I remember the old due diligence marathons — teams buried in documents for weeks, hunting for red flags. AI has flipped that script, making the process faster and sharper. Generative AI shines here, scanning contracts, flagging anomalies, and summarizing risks across mountains of data. It uncovers everything from financial inconsistencies to legal pitfalls or even cultural clashes by analyzing emails and HR files. On top of that, machine learning models project post-merger metrics like cash flows, customer retention, and synergies, drawing from historical deals.

Risk assessment has also evolved, moving beyond static checklists to real-time monitoring of market shifts, regulatory updates, and financial industry events. This dynamic approach lets banks tweak terms on the fly and dodge threats before they escalate. For consultants, this means less grunt work and more high-level strategy: interpreting AI insights, challenging assumptions, and steering clients toward confident closes.

It’s all about accelerating deals without sacrificing surety.

Of course, M&A isn’t just about “the numbers,” it’s about people and culture fitting together. That’s where AI is making real inroads, helping banks decode those intangibles for smoother mergers. Tools like relationship intelligence platforms (think Louisa or Affinity) map out networks, decision-making flows, and potential conflicts by parsing emails, org charts, and meeting notes. They reveal alignments in leadership styles, values, and priorities.

For example, a tech-savvy bank eyeing a traditional lender might use AI to gauge the target’s innovation mindset through talent profiles and internal communications. These systems even highlight hidden influencers who could make or break retention. In my advisory role, I now blend these AI-driven insights with human strategy, crafting integration plans that foster trust and unity. AI provides the raw intelligence; we turn it into actionable harmony.

That all said, with AI’s growing role, we can’t ignore the ethical and regulatory guardrails necessary. Banks face a complex US landscape, from FDIC and OCC guidelines to CFPB and FTC rules, plus state-specific laws in places like California and Colorado that stress transparency and bias prevention. Beyond compliance, it’s about ethical imperatives: minimizing biases, protecting data privacy, and keeping human oversight in the loop. Deal terms are adapting too, with provisions for AI-related carve-outs, liability shields, and antitrust considerations. In my work, I weave these factors into every stage of the M&A process, helping clients deploy AI responsibly while fueling innovation.

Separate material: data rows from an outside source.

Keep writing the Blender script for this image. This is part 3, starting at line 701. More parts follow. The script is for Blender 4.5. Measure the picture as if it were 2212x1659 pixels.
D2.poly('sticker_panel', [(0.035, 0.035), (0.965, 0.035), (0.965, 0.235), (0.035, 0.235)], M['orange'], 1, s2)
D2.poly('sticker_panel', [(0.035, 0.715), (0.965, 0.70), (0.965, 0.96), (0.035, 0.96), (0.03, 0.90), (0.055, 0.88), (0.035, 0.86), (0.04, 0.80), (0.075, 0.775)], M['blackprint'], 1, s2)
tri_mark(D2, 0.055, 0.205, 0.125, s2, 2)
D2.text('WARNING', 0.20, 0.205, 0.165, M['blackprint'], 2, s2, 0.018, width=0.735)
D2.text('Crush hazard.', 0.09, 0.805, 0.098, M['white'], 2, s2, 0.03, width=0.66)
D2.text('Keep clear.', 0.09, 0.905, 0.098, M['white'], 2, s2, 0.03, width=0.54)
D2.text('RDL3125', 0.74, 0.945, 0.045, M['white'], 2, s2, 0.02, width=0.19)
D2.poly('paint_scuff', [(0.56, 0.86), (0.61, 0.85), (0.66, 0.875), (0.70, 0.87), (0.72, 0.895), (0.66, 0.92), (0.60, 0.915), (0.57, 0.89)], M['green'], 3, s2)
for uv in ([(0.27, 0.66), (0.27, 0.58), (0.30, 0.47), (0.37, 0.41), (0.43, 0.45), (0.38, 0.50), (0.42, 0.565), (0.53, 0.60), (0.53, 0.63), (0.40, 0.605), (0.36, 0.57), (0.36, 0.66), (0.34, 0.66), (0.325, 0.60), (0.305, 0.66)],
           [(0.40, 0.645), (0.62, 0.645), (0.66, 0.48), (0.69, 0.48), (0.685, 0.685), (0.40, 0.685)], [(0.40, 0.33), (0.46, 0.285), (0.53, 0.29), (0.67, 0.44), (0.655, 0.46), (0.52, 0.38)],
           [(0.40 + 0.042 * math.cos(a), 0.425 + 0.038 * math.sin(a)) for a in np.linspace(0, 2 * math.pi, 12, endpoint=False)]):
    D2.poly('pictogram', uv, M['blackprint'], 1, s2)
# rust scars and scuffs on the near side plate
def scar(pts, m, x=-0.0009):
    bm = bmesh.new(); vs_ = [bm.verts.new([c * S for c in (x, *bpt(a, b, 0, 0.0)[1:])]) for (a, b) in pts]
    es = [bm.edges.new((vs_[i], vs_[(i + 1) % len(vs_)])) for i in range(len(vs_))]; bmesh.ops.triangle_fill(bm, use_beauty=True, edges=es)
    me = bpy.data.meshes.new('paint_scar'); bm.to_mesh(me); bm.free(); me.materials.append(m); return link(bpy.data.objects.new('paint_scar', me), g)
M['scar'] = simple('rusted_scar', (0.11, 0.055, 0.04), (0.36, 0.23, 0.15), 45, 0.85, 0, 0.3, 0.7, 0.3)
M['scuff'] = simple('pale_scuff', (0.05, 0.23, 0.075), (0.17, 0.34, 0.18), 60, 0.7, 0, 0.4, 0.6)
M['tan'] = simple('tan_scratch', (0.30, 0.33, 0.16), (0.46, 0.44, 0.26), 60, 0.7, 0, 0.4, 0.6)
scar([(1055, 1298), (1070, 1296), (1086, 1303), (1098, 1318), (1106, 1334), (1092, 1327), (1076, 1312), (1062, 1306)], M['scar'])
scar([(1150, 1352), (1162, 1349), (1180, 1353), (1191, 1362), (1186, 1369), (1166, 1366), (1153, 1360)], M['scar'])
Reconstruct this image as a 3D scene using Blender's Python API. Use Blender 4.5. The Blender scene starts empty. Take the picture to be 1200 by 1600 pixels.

Closing the deal, though, is the starting line. Real value comes from integration. Here, AI acts as the orchestrator, generating detailed roadmaps to merge systems, cut redundancies, and unlock synergies like cross-selling in shared customer segments or consolidating tech stacks. In talent management, AI evaluates performance data, interactions, and cultural fit to guide restructuring and keep key players on board. Real-time dashboards powered by AI track critical metrics, cost savings, revenue growth, and employee attrition, enabling quick pivots. This data-centric method transforms integration from a headache into a growth engine. As consultants, we’re moving from reactive fixes to proactive designs, ensuring mergers build lasting strength and adaptability. (In my next article, I will to a deep dive into these points.)

AI has transformed from a tool to a true game-changer in banking M&A, elevating discovery, diligence, integration, and beyond. But success demands strong governance, blending tech smarts with ethics, compliance, and sound judgment. As competition heats up, hesitation could mean irrelevance. For leaders and consultants, the path is clear: Invest in AI skills, prioritize data-driven strategies, and lead with bold vision.

Traditional banks that drag their feet on AI risk falling behind. Building it into your core competencies across the entire deal lifecycle is non-negotiable. Consultants like those at CCG Catalyst help by benchmarking against innovators, spotting gaps, and developing AI talent. In this fast-moving era, agility and insight are your lifelines. Those who master AI with responsibility will write the next chapter in banking.